Fig. 4: Dynamics measured from BDS, DMS, and fs-TA spectroscopy.

a Top: The derivative representation of the dielectric loss, \({\varepsilon }_{der}^{{\prime\prime} }[=-\pi /2\,\partial \varepsilon ^{\prime} /\partial ln(\omega )]\), for glycerol at selected temperatures plotted as a function of radial frequency. Bottom: \({\varepsilon }_{der}^{{\prime\prime} }\) of 5 mol% ChCl in glycerol plotted versus radial frequency at the same temperatures shown for glycerol. The solid black lines denote fits that account for the cumulative contributions observed in the mixtures. For glycerol, the fit comprises of a single empirical Havriliak–Negami function, while the fit for 5 mol% ChCl (and all high ChCl concentrations measured) is the linear addition of a Debye function (shaded region), Havriliak–Negami (dotted line) and Random-Barrier Model (dash-dot line). Fits are described in the SI. b The real and imaginary parts of viscosity, \(\eta ^{\prime}\) and η″, for 0, 5, 10, 20, and 33 mol% ChCl in glycerol obtained from a time–temperature superposition as described in the Section “DMS methods”, normalized by the corresponding zero-shear viscosity plotted versus angular frequency normalized by the mechanical structural relaxation rate at each concentration.
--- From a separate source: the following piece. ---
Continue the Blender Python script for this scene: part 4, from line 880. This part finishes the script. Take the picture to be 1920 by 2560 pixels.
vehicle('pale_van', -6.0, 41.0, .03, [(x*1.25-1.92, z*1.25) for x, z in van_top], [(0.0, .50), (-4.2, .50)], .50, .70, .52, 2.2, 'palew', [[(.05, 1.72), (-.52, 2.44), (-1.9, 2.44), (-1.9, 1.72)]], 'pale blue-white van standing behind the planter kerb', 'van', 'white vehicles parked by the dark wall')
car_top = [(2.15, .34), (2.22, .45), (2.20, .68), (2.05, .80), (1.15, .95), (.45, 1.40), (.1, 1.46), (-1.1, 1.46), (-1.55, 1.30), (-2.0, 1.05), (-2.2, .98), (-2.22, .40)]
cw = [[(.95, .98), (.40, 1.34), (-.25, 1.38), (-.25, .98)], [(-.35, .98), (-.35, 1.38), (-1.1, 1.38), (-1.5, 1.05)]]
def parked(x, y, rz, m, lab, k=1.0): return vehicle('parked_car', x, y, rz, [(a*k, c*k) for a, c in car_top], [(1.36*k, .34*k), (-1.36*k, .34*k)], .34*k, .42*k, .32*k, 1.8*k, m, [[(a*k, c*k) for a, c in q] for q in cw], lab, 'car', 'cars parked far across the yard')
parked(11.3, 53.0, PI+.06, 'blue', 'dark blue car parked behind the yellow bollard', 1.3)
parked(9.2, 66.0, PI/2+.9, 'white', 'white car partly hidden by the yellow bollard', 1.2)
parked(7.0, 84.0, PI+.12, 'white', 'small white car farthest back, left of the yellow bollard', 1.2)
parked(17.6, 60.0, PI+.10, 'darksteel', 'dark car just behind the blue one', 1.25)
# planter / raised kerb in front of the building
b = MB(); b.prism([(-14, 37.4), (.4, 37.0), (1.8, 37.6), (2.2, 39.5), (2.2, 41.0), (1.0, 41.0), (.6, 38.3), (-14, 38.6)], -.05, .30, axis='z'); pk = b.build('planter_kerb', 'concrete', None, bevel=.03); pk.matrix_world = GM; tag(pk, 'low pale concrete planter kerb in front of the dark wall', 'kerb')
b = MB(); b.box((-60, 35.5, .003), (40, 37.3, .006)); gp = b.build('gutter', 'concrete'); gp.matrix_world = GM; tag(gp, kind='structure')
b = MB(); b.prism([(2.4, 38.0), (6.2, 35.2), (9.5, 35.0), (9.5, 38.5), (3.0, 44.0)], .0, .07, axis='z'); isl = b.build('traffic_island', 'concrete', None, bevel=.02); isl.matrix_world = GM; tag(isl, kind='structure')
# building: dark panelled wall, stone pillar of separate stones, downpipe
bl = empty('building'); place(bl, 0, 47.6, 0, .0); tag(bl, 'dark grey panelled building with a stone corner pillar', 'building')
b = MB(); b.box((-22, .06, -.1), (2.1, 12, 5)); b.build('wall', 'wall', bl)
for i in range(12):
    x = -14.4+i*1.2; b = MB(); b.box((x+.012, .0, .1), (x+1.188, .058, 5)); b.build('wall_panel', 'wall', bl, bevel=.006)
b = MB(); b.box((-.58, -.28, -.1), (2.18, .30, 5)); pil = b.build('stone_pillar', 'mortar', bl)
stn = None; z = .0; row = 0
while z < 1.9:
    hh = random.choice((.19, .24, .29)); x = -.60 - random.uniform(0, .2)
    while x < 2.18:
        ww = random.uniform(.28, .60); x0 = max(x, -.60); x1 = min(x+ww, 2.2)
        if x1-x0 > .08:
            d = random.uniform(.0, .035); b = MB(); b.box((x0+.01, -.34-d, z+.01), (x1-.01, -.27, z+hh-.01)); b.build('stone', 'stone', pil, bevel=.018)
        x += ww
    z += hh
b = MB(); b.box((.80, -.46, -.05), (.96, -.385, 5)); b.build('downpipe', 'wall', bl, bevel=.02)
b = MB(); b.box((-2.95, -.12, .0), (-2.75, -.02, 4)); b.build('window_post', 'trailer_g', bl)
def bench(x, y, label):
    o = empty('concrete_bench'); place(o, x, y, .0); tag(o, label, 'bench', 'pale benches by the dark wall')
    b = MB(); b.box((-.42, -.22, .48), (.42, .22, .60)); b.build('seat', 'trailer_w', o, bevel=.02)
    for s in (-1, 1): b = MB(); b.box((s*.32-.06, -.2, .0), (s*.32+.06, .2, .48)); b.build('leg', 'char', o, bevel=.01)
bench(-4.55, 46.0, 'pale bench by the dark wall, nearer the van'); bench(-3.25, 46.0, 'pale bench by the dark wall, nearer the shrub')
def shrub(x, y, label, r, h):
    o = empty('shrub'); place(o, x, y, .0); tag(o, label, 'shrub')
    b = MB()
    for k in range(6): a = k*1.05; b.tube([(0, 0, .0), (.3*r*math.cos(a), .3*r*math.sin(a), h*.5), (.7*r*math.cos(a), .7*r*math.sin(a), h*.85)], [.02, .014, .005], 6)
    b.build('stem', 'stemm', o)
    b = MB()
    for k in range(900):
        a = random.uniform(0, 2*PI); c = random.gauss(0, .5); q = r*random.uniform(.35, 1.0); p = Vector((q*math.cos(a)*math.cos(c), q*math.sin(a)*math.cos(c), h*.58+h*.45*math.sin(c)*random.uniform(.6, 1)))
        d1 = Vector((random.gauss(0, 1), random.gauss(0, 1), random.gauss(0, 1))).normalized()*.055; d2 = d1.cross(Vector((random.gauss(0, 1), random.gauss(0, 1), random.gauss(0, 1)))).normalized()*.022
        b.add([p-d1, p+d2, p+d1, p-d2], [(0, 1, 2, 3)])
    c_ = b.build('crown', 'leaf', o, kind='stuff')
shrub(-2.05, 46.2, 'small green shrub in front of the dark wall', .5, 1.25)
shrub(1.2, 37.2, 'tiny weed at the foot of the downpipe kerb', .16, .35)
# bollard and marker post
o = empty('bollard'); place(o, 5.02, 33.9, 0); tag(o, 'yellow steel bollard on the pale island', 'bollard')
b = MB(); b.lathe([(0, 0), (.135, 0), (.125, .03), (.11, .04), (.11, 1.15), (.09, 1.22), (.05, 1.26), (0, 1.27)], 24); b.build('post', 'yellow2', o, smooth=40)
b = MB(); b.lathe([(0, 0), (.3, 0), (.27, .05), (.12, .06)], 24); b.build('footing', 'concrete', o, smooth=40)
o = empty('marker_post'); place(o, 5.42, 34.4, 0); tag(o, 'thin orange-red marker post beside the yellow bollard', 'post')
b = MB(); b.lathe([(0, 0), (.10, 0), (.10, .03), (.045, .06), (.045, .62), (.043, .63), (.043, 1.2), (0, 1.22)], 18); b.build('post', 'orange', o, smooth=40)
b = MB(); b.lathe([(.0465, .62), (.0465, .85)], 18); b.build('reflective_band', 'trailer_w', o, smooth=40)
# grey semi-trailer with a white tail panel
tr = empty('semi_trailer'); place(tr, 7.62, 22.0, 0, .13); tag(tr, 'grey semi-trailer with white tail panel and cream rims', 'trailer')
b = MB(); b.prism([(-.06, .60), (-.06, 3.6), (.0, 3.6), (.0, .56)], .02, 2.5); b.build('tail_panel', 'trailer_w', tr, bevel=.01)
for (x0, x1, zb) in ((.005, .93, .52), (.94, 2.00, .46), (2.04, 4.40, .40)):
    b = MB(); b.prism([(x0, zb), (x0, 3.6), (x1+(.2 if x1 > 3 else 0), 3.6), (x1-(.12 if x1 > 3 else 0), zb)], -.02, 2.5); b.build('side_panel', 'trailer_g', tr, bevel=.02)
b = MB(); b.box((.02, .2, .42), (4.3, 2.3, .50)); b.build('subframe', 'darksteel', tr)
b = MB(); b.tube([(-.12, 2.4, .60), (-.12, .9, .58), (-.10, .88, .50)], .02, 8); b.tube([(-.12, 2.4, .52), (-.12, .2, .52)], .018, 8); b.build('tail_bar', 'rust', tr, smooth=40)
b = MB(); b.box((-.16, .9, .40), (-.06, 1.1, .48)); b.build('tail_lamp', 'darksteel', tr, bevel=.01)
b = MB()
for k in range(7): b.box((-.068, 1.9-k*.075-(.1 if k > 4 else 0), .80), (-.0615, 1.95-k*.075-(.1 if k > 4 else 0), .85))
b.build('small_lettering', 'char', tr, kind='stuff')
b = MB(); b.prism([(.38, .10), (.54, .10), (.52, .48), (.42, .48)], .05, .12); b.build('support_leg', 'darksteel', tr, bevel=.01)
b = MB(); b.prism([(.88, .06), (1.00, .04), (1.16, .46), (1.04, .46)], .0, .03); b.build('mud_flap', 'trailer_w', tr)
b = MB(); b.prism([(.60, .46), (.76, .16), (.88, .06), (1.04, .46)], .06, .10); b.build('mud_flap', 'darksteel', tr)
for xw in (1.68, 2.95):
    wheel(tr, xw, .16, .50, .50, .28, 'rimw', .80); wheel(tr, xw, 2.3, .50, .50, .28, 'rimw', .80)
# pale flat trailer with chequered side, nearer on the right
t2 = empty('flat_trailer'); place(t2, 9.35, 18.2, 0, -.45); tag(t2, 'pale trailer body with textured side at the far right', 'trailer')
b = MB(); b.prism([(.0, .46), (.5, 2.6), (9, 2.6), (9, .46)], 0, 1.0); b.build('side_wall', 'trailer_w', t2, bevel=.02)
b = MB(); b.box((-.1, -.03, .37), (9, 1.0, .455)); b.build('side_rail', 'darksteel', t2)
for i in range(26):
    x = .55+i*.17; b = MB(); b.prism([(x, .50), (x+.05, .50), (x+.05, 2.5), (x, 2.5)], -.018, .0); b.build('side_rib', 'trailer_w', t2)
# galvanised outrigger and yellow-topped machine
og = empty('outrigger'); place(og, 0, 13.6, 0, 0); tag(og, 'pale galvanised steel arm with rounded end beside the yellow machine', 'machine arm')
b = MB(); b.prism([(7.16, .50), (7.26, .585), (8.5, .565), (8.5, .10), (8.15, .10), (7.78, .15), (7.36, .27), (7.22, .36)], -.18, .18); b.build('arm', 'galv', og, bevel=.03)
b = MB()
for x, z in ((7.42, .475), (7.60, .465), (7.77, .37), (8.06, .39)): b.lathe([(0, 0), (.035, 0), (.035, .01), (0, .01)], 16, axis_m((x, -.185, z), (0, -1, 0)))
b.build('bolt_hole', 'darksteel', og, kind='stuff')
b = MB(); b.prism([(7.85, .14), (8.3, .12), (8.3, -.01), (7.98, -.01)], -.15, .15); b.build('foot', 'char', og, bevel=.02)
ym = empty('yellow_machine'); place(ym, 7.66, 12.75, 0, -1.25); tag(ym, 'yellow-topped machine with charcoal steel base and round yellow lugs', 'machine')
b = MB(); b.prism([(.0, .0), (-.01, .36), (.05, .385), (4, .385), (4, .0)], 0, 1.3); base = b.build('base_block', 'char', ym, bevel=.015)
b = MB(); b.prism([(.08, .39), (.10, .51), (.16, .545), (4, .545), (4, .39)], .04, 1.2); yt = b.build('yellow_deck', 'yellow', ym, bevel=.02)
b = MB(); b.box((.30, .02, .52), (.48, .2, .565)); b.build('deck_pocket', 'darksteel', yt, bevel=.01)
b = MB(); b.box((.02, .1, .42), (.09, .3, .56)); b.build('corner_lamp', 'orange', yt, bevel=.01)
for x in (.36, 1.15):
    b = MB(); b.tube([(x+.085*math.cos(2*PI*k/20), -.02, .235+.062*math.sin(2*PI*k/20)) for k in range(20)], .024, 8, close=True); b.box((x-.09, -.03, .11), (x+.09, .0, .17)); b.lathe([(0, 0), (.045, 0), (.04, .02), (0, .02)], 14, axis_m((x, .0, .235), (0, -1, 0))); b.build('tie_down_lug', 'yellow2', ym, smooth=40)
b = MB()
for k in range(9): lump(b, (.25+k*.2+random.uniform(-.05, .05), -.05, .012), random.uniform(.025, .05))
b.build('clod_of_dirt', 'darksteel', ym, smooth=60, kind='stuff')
The dotted line represents the probe wavelength at 590 nm. c Top panel: Steady-state UV–visible absorption of betaine-30, bottom panel: femtosecond transient absorption spectra at indicated delay times. d fs-TA kinetics of betaine-30 in 33 mol% Glyceline at a probe wavelength of 590 nm. The solid line at 0.0 represents the baseline.